A cada dia têm se tornado freqüentes os exemplos de efetivo desempenho das atribuições constitucionais advindos do Supremo Tribunal Federal, em especial se confrontados com as constantes omissões imputadas ao Congresso Nacional.

Em 1987, ou seja, um ano antes da promulgação da Constituição Federal de 1988, o Brasil possuía 4.182 municípios, segundo dados do IBGE. Em 2007, ano em que o Supremo Tribunal Federal julgou a Ação Direta de Inconstitucionalidade 3.682, de relatoria do ministro Gilmar Mendes, esse número alcançou a ordem de 5.564 municípios. Ao julgar o aludido precedente, o Supremo Tribunal Federal, além de promover uma significativa inovação em sua jurisprudência, escancarou um processo de identificação das graves omissões institucionais do Congresso Nacional.

No dia 9 de maio deste ano, a Suprema Corte reconheceu a mora legislativa do Congresso Nacional em editar lei complementar definidora do período de criação de municípios, nos termos do que preconizava o artigo 18, § 4º, da CF, com a redação da Emenda Constitucional 15/96.

Com o intuito de impedir o fenômeno da multiplicação desordenada de municípios, propiciador da proliferação clientelista e incompreensível de vereadores — outrora também limitada pelo Supremo Tribunal Federal no julgamento das Ações Diretas de Inconstitucionalidade 3.345 e 3.365, relator Ministro Celso de Mello — , o Tribunal concedeu o prazo de 18 meses a fim de que o Congresso Nacional iniciasse o processo legislativo para conferir eficácia plena ao artigo 18, § 4.º, da Constituição Federal.

Após anos de debate em torno da imprescindível realização de uma reforma política no país, sem qualquer indicativo de que o Congresso Nacional tomaria as rédeas do processo decisório, eis que exsurge, no âmbito do Tribunal Superior Eleitoral, uma consulta a respeito da fidelidade partidária. Ao concretizar o mandamento constitucional da indeclinabilidade, o referido órgão jurisdicional ainda viabilizou que o STF emitisse seu ultimato: o mandato pertence ao partido político desde 27 de março de 2007.

Afundado em crises e escândalos rotineiros, ao Congresso Nacional restou assimilar o recado.
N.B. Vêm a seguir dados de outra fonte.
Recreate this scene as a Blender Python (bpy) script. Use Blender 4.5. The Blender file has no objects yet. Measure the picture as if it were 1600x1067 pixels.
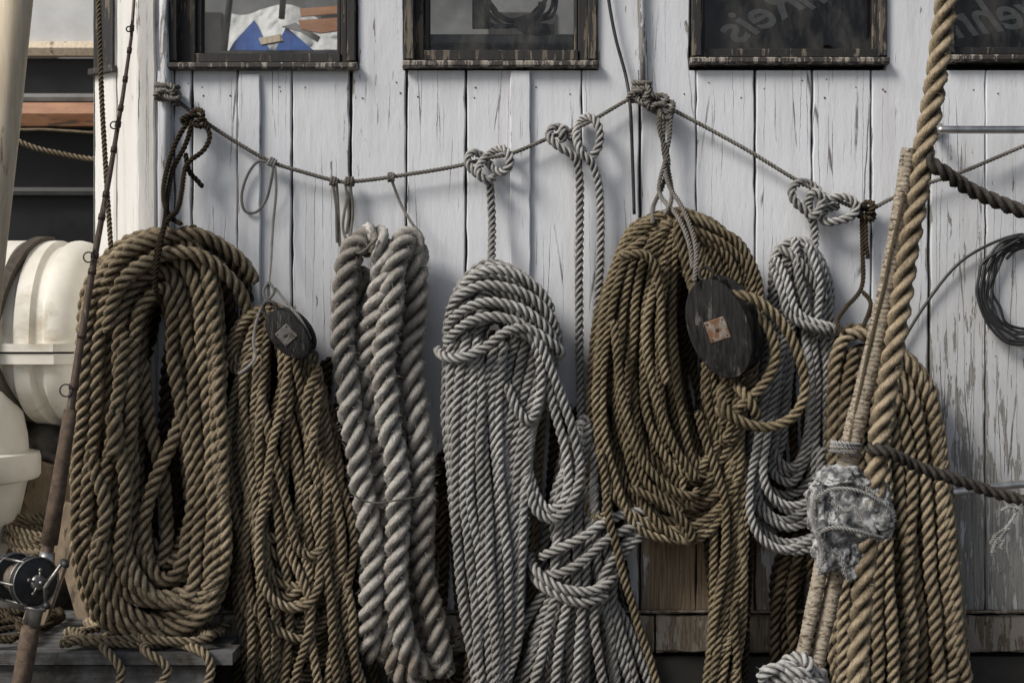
import bpy, math, random
import numpy as np
from mathutils import Matrix, Vector
random.seed(7); rng=np.random.default_rng(7)
S=0.0015; D=2133.0; ZC=0.865
scene=bpy.context.scene
def sc(d): return (D-d)/D
def P(u,v,d=0.0):
    k=sc(d); return ((u-800)*S*k, -d*S, ZC+(533.5-v)*S*k)
def PA(a):
    a=np.asarray(a,float); k=(D-a[:,2])/D
    return np.stack([(a[:,0]-800)*S*k, -a[:,2]*S, ZC+(533.5-a[:,1])*S*k],1)

# ------------------------------------------------------------ object helpers
def raw_mesh(name,co,quads=None,tris=None,polys=None,uv=None,attrs=None,mat=None,smooth=False,parent=None):
    co=np.asarray(co,float)
    c=(co.max(0)+co.min(0))/2
    me=bpy.data.meshes.new(name)
    if polys is not None:
        me.from_pydata((co-c).tolist(),[],polys)
        if smooth: me.polygons.foreach_set('use_smooth',[True]*len(me.polygons))
        if uv is not None:
            l=me.uv_layers.new(name='UVMap'); l.data.foreach_set('uv',np.asarray(uv,np.float32).ravel())
    else:
        nq=0 if quads is None else len(quads); nt=0 if tris is None else len(tris)
        loops=[]
        if nq: loops.append(np.asarray(quads).ravel())
        if nt: loops.append(np.asarray(tris).ravel())
        loops=np.concatenate(loops).astype(np.int32)
        me.vertices.add(len(co)); me.vertices.foreach_set('co',(co-c).astype(np.float32).ravel())
        me.loops.add(len(loops)); me.loops.foreach_set('vertex_index',loops)
        me.polygons.add(nq+nt)
        st=np.concatenate([np.arange(nq)*4,nq*4+np.arange(nt)*3]).astype(np.int32)
        me.polygons.foreach_set('loop_start',st)
        me.polygons.foreach_set('use_smooth',np.full(nq+nt,smooth))
        if uv is not None:
            l=me.uv_layers.new(name='UVMap'); l.data.foreach_set('uv',np.asarray(uv,np.float32).ravel())
    if attrs:
        for k,a in attrs.items():
            at=me.attributes.new(k,'FLOAT','POINT'); at.data.foreach_set('value',np.asarray(a,np.float32))
    me.update(calc_edges=True)
    if mat: me.materials.append(mat)
    ob=bpy.data.objects.new(name,me); ob.location=c
    scene.collection.objects.link(ob)
    if parent: attach(ob,parent)
    return ob
def attach(ob,parent):
    ob.parent=parent
    tot=Vector(parent['_w']) if '_w' in parent else Vector(parent.location)
    ob['_w']=list(ob.location)
    ob.matrix_parent_inverse=Matrix.Translation(-tot)
def empty(name,loc):
    e=bpy.data.objects.new(name,None); e.location=loc; e.empty_display_size=0.05
    scene.collection.objects.link(e); return e
def tag(o,label,cat,group=None):
    o['label']=label; o['category']=cat
    if group: o['group']=group
    return o
class MB:
    def __init__(s): s.v=[]; s.f=[]
    def add(s,vs,fs):
        b=len(s.v); s.v+= [tuple(x) for x in vs]; s.f+=[tuple(i+b for i in f) for f in fs]
    def box(s,u0,u1,v0,v1,d0,d1,bev=1.0):
        km=sc((d0+d1)/2)
        def q(u,v,d):
            return ((u-800)*S*km,-d*S,ZC+(533.5-v)*S*km)
        b=bev
        L=[(0,d0),(0,d1-b),(b,d1)]
        vs=[]
        for ins,d in L:
            vs+=[q(u0+ins,v0+ins,d),q(u1-ins,v0+ins,d),q(u1-ins,v1-ins,d),q(u0+ins,v1-ins,d)]
        fs=[(0,1,2,3)]
        for l in range(2):
            for i in range(4):
                j=(i+1)%4; a=l*4
                fs.append((a+j,a+i,a+4+i,a+4+j))
        fs.append((11,10,9,8))
        s.add(vs,fs)
    def tube(s,pts,rad,n=10,caps=True):
        pts=[Vector(p) for p in pts]; m=len(pts)
        if not hasattr(rad,'__len__'): rad=[rad]*m
        nrm=None; vs=[];fs=[]
        for i in range(m):
            t=(pts[min(i+1,m-1)]-pts[max(i-1,0)]).normalized()
            if nrm is None:
                nrm=t.orthogonal().normalized()
            nrm=(nrm-t*nrm.dot(t)).normalized(); bn=t.cross(nrm)
            for k in range(n):
                a=2*math.pi*k/n
                vs.append(pts[i]+(nrm*math.cos(a)+bn*math.sin(a))*rad[i])
        for i in range(m-1):
            for k in range(n):
                k2=(k+1)%n
                fs.append((i*n+k,i*n+k2,(i+1)*n+k2,(i+1)*n+k))
        if caps:
            fs.append(tuple(range(n-1,-1,-1))); fs.append(tuple((m-1)*n+k for k in range(n)))
        s.add(vs,fs)
    def lens(s,M,w,h,prof,n=32):
        vs=[];fs=[]
        for (r,z) in prof:
            for k in range(n):
                a=2*math.pi*k/n
                vs.append(M@Vector((w*r*math.cos(a),h*r*math.sin(a),z)))
        for i in range(len(prof)-1):
            for k in range(n):
                k2=(k+1)%n; fs.append((i*n+k,i*n+k2,(i+1)*n+k2,(i+1)*n+k))
        fs.append(tuple(range(n-1,-1,-1))); fs.append(tuple((len(prof)-1)*n+k for k in range(n)))
        s.add(vs,fs)
    def obj(s,name,mat,parent=None,smooth=False,auto=False):
        o=raw_mesh(name,s.v,polys=s.f,mat=mat,smooth=smooth,parent=parent)
        if auto:
            try: o.data.set_sharp_from_angle(angle=math.radians(35))
            except Exception: pass
        return o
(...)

Em outras palavras, o Supremo Tribunal consignou que as omissões constitucionais de um dos Poderes da República, sobretudo aquele de quem se espera a iniciativa legislativa decorrente da representatividade, não se podem erigir em óbices à consolidação e aprimoramento do Estado Democrático de Direito.
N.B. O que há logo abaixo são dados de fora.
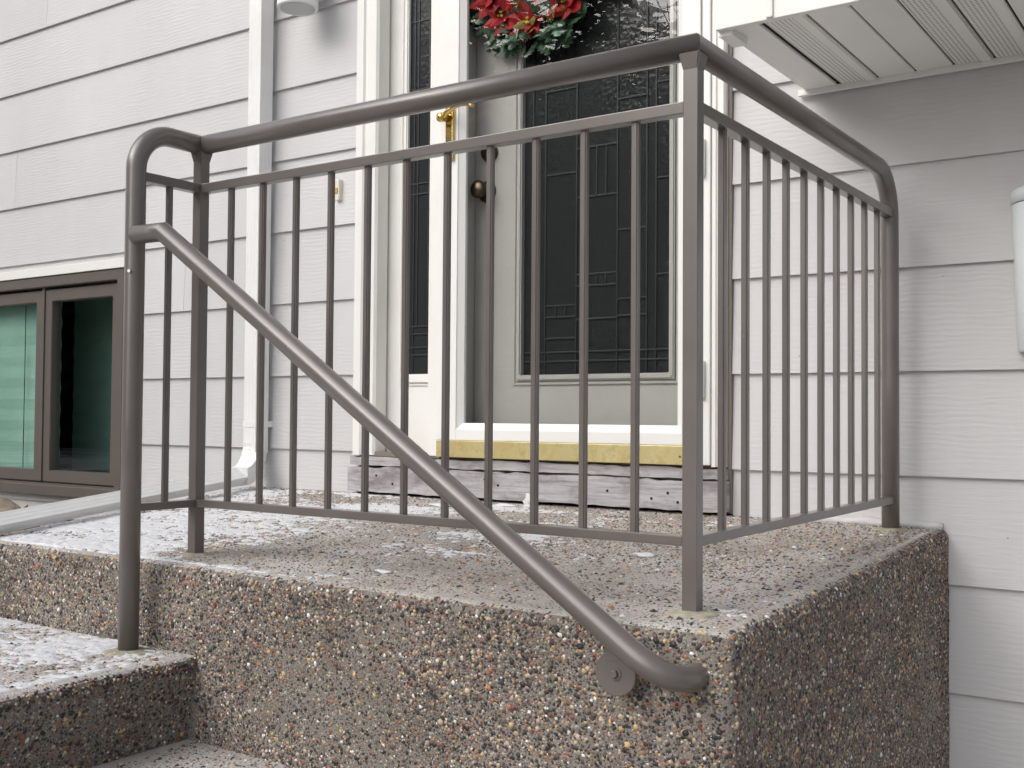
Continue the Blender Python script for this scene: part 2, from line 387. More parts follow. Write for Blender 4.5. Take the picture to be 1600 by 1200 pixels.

A última prova de que quando um Poder se encurta, o outro se alonga, adveio do julgamento realizado no último dia 25 de outubro. Após julgar os Mandados de Injunção 670, Relator ministro Gilmar Mendes, e 712, relator ministro Eros Grau, o Supremo Tribunal Federal decidiu, por unanimidade, que, ante a inércia legislativa do Congresso Nacional em relação à regulamentação do exercício do direito de greve dos servidores públicos, a Lei 7.783/89, pertinente ao setor privado, se aplica, no que couber, ao setor público. Com esse posicionamento, o Tribunal superou, de certo modo, a jurisprudência sedimentada a partir do MI 107, relator ministro Moreira Alves.

À evidência, trata-se de três casos emblemáticos de uma relação tormentosa entre Poderes — atribuída, principalmente, à passividade de um deles — em que os freios às omissões se sobrepõem aos contrapesos, na melhor acepção de Montesquieu. Inconteste, por sinal, que a atual composição do Supremo Tribunal Federal tem transmitido com clareza e primor seu posicionamento.
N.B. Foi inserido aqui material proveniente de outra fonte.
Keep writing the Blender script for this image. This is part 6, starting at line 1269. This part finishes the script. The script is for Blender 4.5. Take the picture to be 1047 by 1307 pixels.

Em seus Comentários sobre a Primeira Década de Tito Lívio, Maquiavel lembrava que “não observar uma lei é dar mau exemplo, sobretudo quando quem a desrespeita é seu autor (…)” (quadragésimo quinto capítulo). Mas, e quando quem deveria ser presumivelmente o autor das leis, por força de mandato popular, sequer exerce tal atribuição? Como poderia um dos Poderes compartilhar da constante e injustificável omissão de outro?

A despeito desses aspectos, o Supremo Tribunal Federal permanece em sua condição de “legislador negativo” — e essencial para o Estado Democrático de Direito que assim o seja — , todavia o alcance semântico da expressão tornou-se significativamente menor do que a função por ela assumida na atual ordem constitucional.